In the case of Stormy Daniels' allegations, the coverup is more important than the alleged sex with Trump

Anderson Cooper’s interview with Stormy Daniels was a blockbuster according to the morning Significant Digits email from 538.

22 million viewers
CBS’s Sunday night news show “60 Minutes” had 22 million viewers Sunday night, its highest ratings in nearly a decade. The draw? Stormy Daniels, the adult film star who alleges to have had an affair with President Donald Trump. More people tuned in to the interview than watched either the Golden Globes or the Grammys this year. [New York Times]

The Times reports:

The segment on Ms. Clifford, who said she had a sexual relationship with Donald J. Trump in 2006 and had been offered money to keep it quiet, took up more than half the episode. The start of the episode was delayed 36 minutes by an overtime NCAA men’s basketball tournament game between Kansas and Duke. The CNN anchor Anderson Cooper, who joined “60 Minutes” as a correspondent in 2006, conducted the interview.

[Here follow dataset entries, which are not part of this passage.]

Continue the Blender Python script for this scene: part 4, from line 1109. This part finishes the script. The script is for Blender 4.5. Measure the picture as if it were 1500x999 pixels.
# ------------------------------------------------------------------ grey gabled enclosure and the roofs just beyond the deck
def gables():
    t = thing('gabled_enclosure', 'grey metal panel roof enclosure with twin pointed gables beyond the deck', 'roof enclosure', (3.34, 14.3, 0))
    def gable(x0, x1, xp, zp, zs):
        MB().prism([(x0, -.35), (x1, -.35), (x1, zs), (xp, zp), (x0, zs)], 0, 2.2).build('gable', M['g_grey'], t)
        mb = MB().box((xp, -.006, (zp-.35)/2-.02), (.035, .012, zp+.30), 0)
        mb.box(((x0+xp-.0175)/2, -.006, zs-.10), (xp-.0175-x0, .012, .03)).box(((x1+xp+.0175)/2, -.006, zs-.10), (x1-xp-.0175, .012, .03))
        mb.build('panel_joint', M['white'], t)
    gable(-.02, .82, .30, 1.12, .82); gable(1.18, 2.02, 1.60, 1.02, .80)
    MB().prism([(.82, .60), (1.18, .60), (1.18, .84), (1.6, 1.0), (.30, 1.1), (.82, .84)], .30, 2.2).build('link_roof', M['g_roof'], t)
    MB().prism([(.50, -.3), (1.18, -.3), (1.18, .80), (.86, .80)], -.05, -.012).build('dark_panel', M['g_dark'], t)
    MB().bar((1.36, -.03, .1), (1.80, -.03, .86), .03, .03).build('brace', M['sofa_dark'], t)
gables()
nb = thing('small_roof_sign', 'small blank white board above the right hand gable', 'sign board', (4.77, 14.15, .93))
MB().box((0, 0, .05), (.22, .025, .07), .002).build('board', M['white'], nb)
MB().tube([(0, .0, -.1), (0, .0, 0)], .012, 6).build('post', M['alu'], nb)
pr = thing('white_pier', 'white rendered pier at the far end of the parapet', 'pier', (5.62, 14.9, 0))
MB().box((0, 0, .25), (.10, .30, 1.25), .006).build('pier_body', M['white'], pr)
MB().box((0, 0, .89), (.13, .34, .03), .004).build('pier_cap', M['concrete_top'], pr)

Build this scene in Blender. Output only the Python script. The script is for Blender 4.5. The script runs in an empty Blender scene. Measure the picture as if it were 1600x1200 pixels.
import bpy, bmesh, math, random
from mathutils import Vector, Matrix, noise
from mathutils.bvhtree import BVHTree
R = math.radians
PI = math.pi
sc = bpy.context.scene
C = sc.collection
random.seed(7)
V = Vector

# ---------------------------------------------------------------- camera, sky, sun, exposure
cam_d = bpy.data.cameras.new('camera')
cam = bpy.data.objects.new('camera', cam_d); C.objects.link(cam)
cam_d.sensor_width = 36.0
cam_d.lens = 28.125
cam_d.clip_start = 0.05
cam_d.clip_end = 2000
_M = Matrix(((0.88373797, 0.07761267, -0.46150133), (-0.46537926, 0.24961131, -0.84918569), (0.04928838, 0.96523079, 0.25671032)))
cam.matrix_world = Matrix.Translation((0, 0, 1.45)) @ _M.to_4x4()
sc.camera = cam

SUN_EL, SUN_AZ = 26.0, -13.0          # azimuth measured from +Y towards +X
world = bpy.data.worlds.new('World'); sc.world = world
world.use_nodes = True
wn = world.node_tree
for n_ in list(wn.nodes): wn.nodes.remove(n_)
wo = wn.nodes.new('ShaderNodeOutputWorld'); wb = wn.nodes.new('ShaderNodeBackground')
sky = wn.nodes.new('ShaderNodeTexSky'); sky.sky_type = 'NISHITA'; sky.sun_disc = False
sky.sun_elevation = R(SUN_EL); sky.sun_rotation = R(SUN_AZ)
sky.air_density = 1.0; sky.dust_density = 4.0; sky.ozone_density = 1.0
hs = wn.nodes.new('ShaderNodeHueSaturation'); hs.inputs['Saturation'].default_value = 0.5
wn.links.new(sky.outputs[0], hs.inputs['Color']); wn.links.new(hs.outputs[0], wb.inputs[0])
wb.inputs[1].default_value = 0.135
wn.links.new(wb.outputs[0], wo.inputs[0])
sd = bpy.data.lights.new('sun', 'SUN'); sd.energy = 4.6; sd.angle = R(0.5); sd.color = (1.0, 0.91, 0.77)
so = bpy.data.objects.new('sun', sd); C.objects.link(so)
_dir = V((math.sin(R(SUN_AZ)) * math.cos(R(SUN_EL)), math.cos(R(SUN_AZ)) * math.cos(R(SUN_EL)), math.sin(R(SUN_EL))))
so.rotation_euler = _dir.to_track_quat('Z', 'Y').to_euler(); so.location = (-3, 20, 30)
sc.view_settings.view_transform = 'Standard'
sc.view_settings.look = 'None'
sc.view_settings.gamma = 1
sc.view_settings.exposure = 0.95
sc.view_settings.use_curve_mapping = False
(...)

OK, so many Americans watched Clifford spell out in sordid details her (sexual) relationship with President Trump. Many of us gagged, many watched agog, and not surprisingly many watched Fox instead. In the main, we cease to be amazed by the extramarital antics of a man who grabs ’em and brags about ’em. So what’s the big deal? In a word: coverup.

Steve Benen (MSNBC/MaddowBlog) writes about that point of view in Daniels and her lawyer make their case: ‘This is about the cover-up’.

It does not require an especially active imagination to believe Donald Trump and Stormy Daniels had an extra-marital relationship, and that the president’s denials probably aren’t true. But the sexual aspect of the controversy has always struck me as the least interesting aspect of the controversy.

Trump is, after all, a thrice-married admitted adulterer. Claims that he cheated on his current wife, and not just his first two wives, may be very easy to believe, but they’re also easy to overlook as a private matter, better left to the president, his family, and his conscience.

What I find vastly more important are allegations of criminal wrongdoing, efforts to silence women, and the extent to which Trump’s private misdeeds may have left him vulnerable as president.

… when Trump’s lawyer, Michael Cohen, paid Daniels $130,000 in hush money shortly before the 2016 presidential election, it may have been an in-kind contribution that ran afoul of federal election laws.

The “60 Minutes” segment featured a notable exchange between Anderson Cooper and Trevor Potter, a former chairman of the Federal Election Commission appointed by President George H.W. Bush.

POTTER: The payment of the money just creates an enormous legal mess for I think Trump, for Cohen, and anyone else who was involved in this in the campaign.

COOPER: Are you saying that can be seen as a contribution to benefit a campaign?

POTTER: I am. it’s a $130,000 in kind contribution by Cohen to the Trump campaign, which is about $126,500 above what he’s allowed to give. And if he does this on behalf of his client, the candidate, that is a coordinated, illegal, in-kind contribution by Cohen for the purpose of influencing the election, of benefiting the candidate by keeping this secret.

So where does this leave us? First, the portrait that emerges is one of the president’s alleged mistresses claiming she’s faced threats, intimidation, and bullying.

Second, there’s the question of the larger effort to silence the woman at the center of the scandal. Daniels’ attorney, Michael Avenatti, told CBS, “This is about the cover-up. This is about the extent that Mr. Cohen and the president have gone to intimidate this woman, to silence her, to threaten her, and to put her under their thumb. It is thuggish behavior from people in power. And it has no place in American democracy.”

Third, there are the related questions that still need to be answered. How many other women are there who may have had extra-marital relationships with the president? How many of them were paid off? Who, exactly, knows about the women and could they use this knowledge as leverage over Trump now?

And what does the president, who’s said literally nothing of late about Stormy Daniels, intend to do about the controversy as it intensifies? The Washington Post reported over the weekend that the president is beginning to express concern about the political impact of the story – he apparently told an associate the matter is a “hoax,” which appears to be a word Trump uses a little too often – while the Wall Street Journal added that the president has weighed whether to follow advisers’ guidance and remain silent about the allegations.

One thing to remember is that if Trump breaks silence and comes out and denies Daniels’ claims, that raises the question of why his lawyer Michael Cohen paid Daniels $130,000 to keep her silent about something than never occurred. I detect echos of the Nixon downfall. The contortions of the coverup, more than any crime, is what brought his presidency down. So it may now go.